Oh, and also? I totally love my husband and our kids. Really, really.

Tuesday, March 20, 2012

Ever have one of those days when you're so emotionally exhausted (for no good reason except that you're in your third trimester of pregnancy so stuff like not getting to the phone in time makes you cry even if it's telemarketers calling) that even though you're trying really hard to keep the sugar intake at a minimum you find yourself mindlessly picking M&Ms out of the Costco bag of trail mix and justifying it by thinking that if you had to work that hard to get a little pile of them in your hand (it's hard work avoiding all the healthy other stuff that's in trail mix) the fact that they're made of pure-sugar has to be negated?

::side eye::

I do.

Monday, March 19, 2012

Might-Have Monday

I might have gone into Target yesterday and spent $63 but forgot the one thing I actually went in there to buy (anyone have a couple of vacuum bags I can borrow?).

As I was driving the kids to school this morning they were in the back seat getting so mad at each other over something so dumb it made me want to pull my hair out. I might have been so unbelievably frustrated with their fighting that I literally yelled at them the verse in James that talks about being slow to anger.
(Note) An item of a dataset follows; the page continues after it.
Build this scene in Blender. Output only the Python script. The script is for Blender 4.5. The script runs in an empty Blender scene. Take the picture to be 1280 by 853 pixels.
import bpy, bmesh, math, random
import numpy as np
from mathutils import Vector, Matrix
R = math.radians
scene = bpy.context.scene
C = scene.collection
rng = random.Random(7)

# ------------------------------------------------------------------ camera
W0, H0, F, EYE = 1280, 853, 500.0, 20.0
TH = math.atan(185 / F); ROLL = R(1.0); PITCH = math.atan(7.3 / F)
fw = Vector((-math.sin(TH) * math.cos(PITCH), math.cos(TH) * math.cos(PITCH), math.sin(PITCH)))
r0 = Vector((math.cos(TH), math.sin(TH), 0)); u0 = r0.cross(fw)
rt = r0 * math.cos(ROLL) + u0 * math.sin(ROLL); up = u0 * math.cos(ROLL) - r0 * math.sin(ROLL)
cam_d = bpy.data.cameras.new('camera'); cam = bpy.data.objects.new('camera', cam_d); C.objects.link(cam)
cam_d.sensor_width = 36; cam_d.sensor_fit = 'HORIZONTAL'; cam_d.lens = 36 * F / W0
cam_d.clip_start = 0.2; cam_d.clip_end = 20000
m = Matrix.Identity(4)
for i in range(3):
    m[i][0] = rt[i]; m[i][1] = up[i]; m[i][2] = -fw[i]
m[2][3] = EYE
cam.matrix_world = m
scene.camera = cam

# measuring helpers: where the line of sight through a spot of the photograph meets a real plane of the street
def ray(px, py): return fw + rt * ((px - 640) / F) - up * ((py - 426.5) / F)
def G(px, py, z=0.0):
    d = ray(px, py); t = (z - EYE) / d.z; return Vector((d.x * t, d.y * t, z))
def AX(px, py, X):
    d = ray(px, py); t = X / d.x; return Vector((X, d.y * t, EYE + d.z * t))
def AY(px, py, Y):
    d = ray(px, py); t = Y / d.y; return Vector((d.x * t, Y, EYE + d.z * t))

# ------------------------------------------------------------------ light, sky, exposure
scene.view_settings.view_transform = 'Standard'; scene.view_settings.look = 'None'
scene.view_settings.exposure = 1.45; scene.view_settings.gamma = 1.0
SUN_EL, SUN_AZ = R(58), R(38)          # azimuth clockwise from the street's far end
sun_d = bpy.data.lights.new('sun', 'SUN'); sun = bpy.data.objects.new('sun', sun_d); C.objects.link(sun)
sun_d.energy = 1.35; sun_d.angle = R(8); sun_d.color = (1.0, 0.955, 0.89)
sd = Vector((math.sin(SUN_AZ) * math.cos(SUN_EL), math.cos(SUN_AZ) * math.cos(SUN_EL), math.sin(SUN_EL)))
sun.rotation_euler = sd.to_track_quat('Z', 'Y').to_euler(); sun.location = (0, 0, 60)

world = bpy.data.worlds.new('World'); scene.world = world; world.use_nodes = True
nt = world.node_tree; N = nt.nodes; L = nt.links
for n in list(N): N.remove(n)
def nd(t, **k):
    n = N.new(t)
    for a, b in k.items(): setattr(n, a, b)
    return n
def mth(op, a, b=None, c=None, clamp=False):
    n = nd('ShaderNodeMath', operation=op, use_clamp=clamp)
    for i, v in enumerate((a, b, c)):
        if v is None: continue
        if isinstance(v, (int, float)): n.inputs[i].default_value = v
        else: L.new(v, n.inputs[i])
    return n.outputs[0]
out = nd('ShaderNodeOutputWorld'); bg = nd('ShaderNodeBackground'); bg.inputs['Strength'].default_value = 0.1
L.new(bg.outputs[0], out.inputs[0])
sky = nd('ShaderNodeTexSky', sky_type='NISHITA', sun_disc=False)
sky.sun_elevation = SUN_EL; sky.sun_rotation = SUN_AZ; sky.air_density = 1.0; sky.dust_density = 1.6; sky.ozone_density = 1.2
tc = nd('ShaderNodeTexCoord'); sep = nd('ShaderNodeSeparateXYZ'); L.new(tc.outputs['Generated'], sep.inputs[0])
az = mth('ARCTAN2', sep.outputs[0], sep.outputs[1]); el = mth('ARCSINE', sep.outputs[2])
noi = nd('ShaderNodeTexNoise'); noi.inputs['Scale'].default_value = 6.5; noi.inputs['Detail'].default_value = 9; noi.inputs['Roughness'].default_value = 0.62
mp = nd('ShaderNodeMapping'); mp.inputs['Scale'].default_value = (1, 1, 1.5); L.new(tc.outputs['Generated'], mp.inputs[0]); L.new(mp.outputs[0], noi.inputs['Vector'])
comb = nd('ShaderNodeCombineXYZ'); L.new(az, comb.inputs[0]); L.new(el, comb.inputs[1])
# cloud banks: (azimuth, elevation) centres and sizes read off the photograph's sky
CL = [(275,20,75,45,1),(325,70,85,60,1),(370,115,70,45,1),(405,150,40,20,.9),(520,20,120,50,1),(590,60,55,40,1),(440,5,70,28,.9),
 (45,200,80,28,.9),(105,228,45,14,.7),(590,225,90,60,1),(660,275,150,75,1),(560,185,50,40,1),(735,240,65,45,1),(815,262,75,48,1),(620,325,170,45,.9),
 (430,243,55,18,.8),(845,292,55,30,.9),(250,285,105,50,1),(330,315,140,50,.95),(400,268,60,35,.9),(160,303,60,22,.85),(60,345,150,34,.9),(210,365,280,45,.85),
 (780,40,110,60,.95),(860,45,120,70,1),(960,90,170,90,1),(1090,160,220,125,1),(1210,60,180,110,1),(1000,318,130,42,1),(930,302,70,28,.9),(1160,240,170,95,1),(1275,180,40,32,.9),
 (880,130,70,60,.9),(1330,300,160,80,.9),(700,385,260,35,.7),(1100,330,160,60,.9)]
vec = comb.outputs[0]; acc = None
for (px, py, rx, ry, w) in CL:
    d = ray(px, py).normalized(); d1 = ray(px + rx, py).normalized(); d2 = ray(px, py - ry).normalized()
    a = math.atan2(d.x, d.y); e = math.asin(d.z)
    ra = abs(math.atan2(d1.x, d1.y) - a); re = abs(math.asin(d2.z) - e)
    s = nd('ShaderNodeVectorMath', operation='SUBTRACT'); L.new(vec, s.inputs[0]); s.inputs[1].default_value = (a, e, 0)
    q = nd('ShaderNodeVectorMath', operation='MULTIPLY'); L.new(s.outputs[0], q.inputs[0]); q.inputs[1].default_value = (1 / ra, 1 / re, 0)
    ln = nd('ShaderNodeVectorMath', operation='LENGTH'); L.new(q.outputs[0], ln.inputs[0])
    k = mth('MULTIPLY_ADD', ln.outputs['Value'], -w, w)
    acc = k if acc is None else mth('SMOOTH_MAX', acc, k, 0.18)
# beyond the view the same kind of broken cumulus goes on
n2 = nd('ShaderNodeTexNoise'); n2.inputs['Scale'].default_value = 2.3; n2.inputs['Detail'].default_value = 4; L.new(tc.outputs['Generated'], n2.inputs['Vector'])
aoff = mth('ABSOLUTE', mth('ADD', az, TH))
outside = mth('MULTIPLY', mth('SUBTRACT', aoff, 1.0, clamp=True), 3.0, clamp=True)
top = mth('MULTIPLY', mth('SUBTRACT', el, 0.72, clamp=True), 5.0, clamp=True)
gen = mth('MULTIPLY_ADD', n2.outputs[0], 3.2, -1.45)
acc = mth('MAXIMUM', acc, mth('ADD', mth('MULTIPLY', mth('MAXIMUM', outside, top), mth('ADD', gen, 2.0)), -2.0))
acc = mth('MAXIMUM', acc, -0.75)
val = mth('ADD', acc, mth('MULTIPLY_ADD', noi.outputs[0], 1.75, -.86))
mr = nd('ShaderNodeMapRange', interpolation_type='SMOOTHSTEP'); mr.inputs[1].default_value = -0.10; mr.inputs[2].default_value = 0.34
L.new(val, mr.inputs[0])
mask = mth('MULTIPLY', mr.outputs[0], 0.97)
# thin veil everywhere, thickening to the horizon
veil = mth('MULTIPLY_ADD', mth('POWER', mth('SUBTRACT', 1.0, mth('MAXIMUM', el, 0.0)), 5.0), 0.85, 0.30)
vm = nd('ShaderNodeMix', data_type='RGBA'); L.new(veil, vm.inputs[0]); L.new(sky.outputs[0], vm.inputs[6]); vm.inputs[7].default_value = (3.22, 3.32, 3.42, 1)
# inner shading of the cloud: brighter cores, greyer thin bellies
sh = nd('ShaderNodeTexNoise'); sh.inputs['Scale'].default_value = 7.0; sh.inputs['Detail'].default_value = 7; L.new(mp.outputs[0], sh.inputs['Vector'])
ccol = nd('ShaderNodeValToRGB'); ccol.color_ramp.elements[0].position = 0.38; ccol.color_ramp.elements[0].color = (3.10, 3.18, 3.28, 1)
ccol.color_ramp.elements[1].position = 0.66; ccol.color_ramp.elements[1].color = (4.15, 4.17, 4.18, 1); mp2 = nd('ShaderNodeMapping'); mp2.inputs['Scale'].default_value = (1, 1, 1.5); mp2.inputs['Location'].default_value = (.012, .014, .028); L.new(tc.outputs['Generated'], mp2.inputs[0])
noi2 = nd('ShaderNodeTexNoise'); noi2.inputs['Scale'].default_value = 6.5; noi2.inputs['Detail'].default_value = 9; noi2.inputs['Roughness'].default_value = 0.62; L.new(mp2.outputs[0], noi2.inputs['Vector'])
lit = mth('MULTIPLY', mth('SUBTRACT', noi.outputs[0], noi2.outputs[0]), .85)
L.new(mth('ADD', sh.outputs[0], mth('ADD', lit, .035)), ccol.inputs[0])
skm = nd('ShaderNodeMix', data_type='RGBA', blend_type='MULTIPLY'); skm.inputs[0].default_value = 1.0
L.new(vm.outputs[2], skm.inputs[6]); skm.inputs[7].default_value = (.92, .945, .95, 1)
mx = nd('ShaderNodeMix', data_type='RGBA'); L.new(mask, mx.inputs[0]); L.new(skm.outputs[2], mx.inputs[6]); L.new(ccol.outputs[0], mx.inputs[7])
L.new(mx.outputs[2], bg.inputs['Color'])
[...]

Oops.

I might have made homemade bread today and as I was waiting for it to rise (it wouldn't!) I realized that I had doubled only half of the ingredients.

Saturday, March 17, 2012

We love a lazy day with our little family.

We slept in.

We watched cartoons.

We built a blanket-fort in the kids' bedroom.

We laughed as we watched the kids make their way slowly up and down the stairs trying not to hurt their sore muscles (from roller skating last night at a birthday party).

We made fruit smoothies.

We watched NCAA basketball (because it's March, and that's what you do on a Saturday in March).

We listened to the rain as we snuggled on the couch.

We laughed as we watched the baby wiggle and shift around in my tummy.

We said, "yes!" way more than, "no" to our kids.

We stayed in our jammies (and didn't feel guilty!).

We listened to Natalie and Carter challenge each other to checkers by the fire while Jack was taking his nap and we were reading in the living room.

We love a lazy day with our little family.